Competence

 

Competence.  There’s nothing more frustrating than being ready to deliver your best work only to be blocked by someone else’s dropped ball. Maybe it’s a coworker who promised key info and never delivered. Or a team that nods along in meetings and forgets everything discussed. Or the infamous system that randomly goes down just when you’re hitting your stride. Sound familiar? Welcome to the real-world impact of competence, and how quickly incompetence chips away at trust.

Competence might not be flashy, but it’s the bedrock of trust in any organization. When people follow through, understand their roles, and perform with consistency, everyone breathes easier. But when someone repeatedly fails to deliver — or when systems create confusion instead of clarity — it forces others to pick up the slack. That’s when resentment brews, timelines slip, and collaboration starts to feel more like babysitting than teamwork.

Take for example, an incompetent leader, driven by ego and insulated by a chorus of yes-people. Leaders like these often push forward a poorly conceived idea without seeking expert input or considering the broader consequences. Dismissing warnings and silencing dissent, they charge ahead, convinced of their own brilliance. The result? A rollout that derails operations, demoralizes the team, and in more serious cases—such as in public policy or business decisions with widespread impact—harms entire communities. The damage isn’t just in the failed idea. It’s in the erosion of trust, the silencing of valuable voices, and the culture of fear that discourages future innovation. When feedback is punished and expertise is ignored, incompetence is no longer a mistake.  It becomes a leadership hazard.

Trust isn’t lost because of one moment but consistent lack of competence erodes trust faster

Let’s be honest. Most of us don’t lose trust in one epic moment. It’s a slow burn. The little miscommunications, the missed deadlines, the “I thought you were handling that” conversations. Over time, they add up. Suddenly, you’re triple-checking someone else’s work or doing tasks yourself to avoid the drama. That’s not collaboration. That’s survival mode with a smile.

So how do you know if someone—or a system—is competent? Start by looking at the consistency. Do they do what they say they’re going to do? Do they solve problems or just pass them on? Can they explain their process clearly? In collaborative environments, competence is about more than personal skill.  It’s about being reliable and helping others succeed. If someone makes your work smoother, not harder, that’s competence in action.

Groups are the same way. Competent teams aren’t perfect. They’re just clear, coordinated, and candid. They have shared goals, defined roles, and a culture of owning mistakes instead of hiding them. They listen. They adapt. They celebrate wins together. If your team huddles before chaos hits, not after, you’re in good company.

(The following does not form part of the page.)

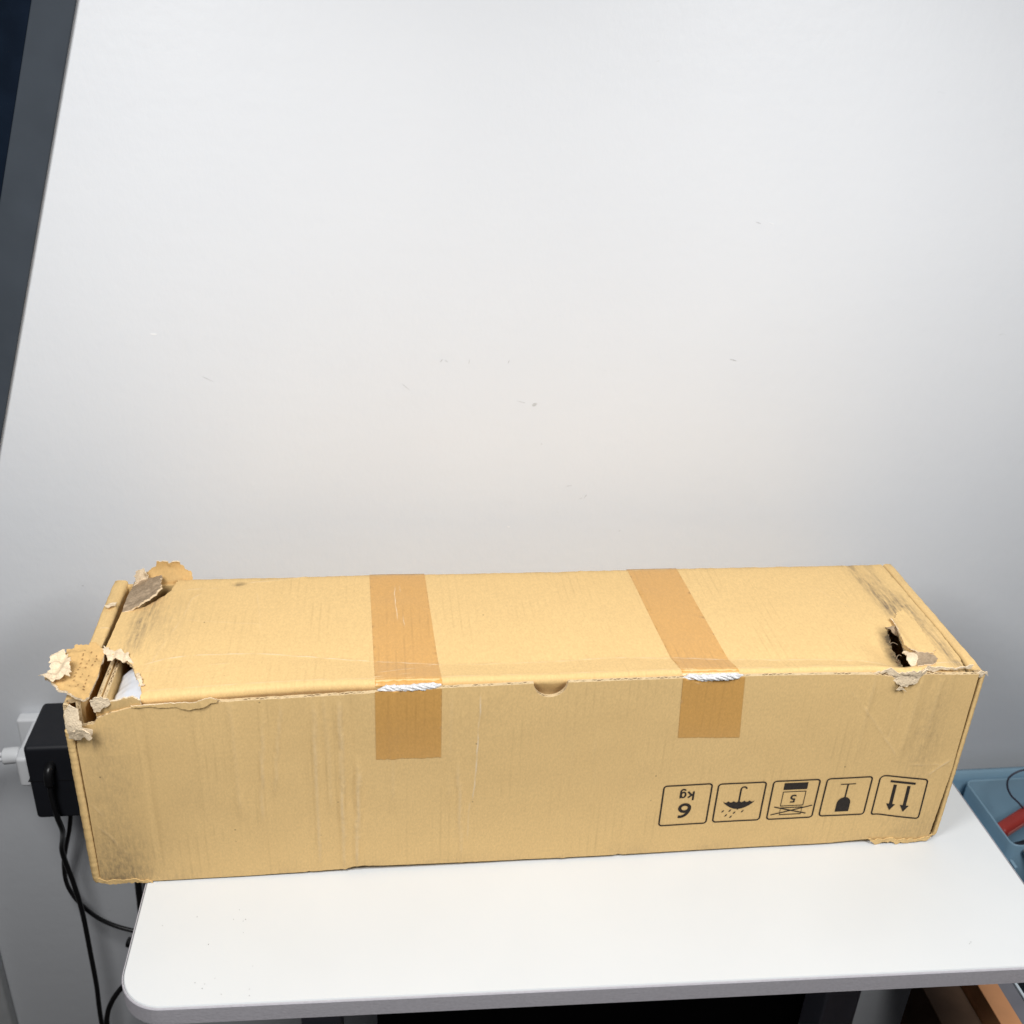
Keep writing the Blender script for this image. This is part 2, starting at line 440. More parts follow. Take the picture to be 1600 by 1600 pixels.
specks = [(-.2316, -.0425), (-.2375, -.0328), (-.2408, -.0418), (-.2333, -.0442), (-.2321, -.0552), (-.2565, -.0639), (-.2219, -.0861), (-.2222, -.1057), (-.2217, -.1111), (-.2544, -.0988),
          (-.2478, -.0945), (-.2614, -.0972), (-.2557, -.1024), (-.2933, -.0438), (-.2687, -.0372), (-.2416, -.1084), (.3267, -.1094), (.3285, -.1080)]
rs = random.Random(2)
it = [(x, y, rs.uniform(.0004, .0008), rs.uniform(.0003, .0006), rs.uniform(0, 3)) for x, y in specks]
rel(tag(flecks('crumb', it, M_CRUMB, None, lambda u, v: (u, v, .0004)), kind='stuff'), tb)

# ================================================================== CARDBOARD BOX
H, DP = .1780, .1750
bx = empty('cardboard_box', (0, 0, 0))
tag(bx, 'long battered brown cardboard box with torn corners lying on the white table', 'box')
T = .0034
ZF_X = [-.345, -.30, -.263, -.171, -.08, .004, .104, .2285, .287, .344]
ZF_Z = [.1775, .1792, .1806, .1842, .1842, .1838, .1844, .1825, .1814, .1780]
YC_X = [-.345, -.3065, -.289, -.2703, -.2219, -.1726, -.1332, -.0791, -.0249, .0585, .1043, .1554, .2341, .2851, .344]
YC_Y = [.040, .0470, .0544, .0568, .0560, .0482, .0419, .0347, .032, .0366, .0336, .0282, .0240, .0175, .0145]
def bump2(x, y, cx, cy, rx, ry): return math.exp(-((x - cx) / rx) ** 2 - ((y - cy) / ry) ** 2)
def lid_z(x, y):
    yc = crv(x, YC_X, YC_Y); zf = crv(x, ZF_X, ZF_Z)
    t = min(1, max(0, (yc - y) / max(yc - .008, .004)))
    z = H + (zf - H) * t
    z += .0010 * nz(x, y, 9, 1) + .0004 * nz(x, y, 40, 2)
    z -= .0075 * bump2(x, y, .289, .036, .016, .024)           # pushed in beside the right-hand hole
    z -= .0022 * bump2(x, y, -.295, .035, .03, .03)
    z -= .0013 * bump2(x, y, -.2465, .163, .006, .004)
    return z
RA = .0036; ARC = RA * math.pi / 2; Y0 = .0044
def lid_map(x, s, lift=0.0):
    y = s + Y0 + RA - ARC
    if s >= ARC:
        if y <= DP - RA: return (x, y, lid_z(x, y) + lift)
        a = min((y - (DP - RA)) / RA, math.pi / 2); zt = lid_z(x, DP - RA)
        return (x, DP - RA + (RA + lift) * math.sin(a), zt - RA + (RA + lift) * math.cos(a) - max(0, y - (DP - RA) - ARC))
    zt = lid_z(x, Y0 + RA); 
    if s >= 0:
        a = (ARC - s) / RA
        return (x, Y0 + RA - (RA + lift) * math.sin(a), zt - RA + (RA + lift) * math.cos(a))
    return (x, Y0 - lift + .35 * min(-s, .014), zt - RA + s)
def sy(y): return y - (Y0 + RA - ARC)

# front panel ------------------------------------------------------
def front_y(x, z):
    d = .0009 * nz(x, z, 8, 11) + .0003 * nz(x, z, 35, 12)
    d -= .0030 * bump2(x, z, .325, .02, .03, .05)               # crushed corner bulges out
    d -= .0016 * bump2(x, z, -.12, .19, .10, .05)
    d += .0012 * bump2(x, z, -.33, .01, .02, .03)
    w = math.exp(-((x + .178) / .05) ** 2)                      # washboarded zone left of centre
    return d - ridge_sum(x, z)
RIDGES = []          # soft vertical ridges where the flutes were crushed: (x at top, x at bottom, z0, z1, height, half width)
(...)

Systems, on the other hand, should make your job easier, not harder. A competent system is intuitive, scalable, and built with the user in mind. You shouldn’t need a secret decoder ring to submit a report or access key files. If people spend more time troubleshooting a process than using it, that’s a red flag. In collaborative workplaces, the best systems amplify competence. They don’t compete with it.

The good news

Here’s the inspirational twist.  Competence can be cultivated. No one’s born knowing how to manage workflows, lead meetings, or navigate messy projects. But with a culture that values continuous learning, critical thinking, transparency, and mutual support everyone levels up. In fact, the most trustworthy leaders aren’t perfect. They’re just consistently working on getting better. That’s competence with heart.

So if you’ve been on the receiving end of chaos, confusion, or the old “I thought you were handling that,” take heart. You’re not alone. You’re not powerless. Build your own competence. Support others in theirs. Advocate for better systems. Because when competence becomes a shared value, trust stops being a gamble and becomes the standard.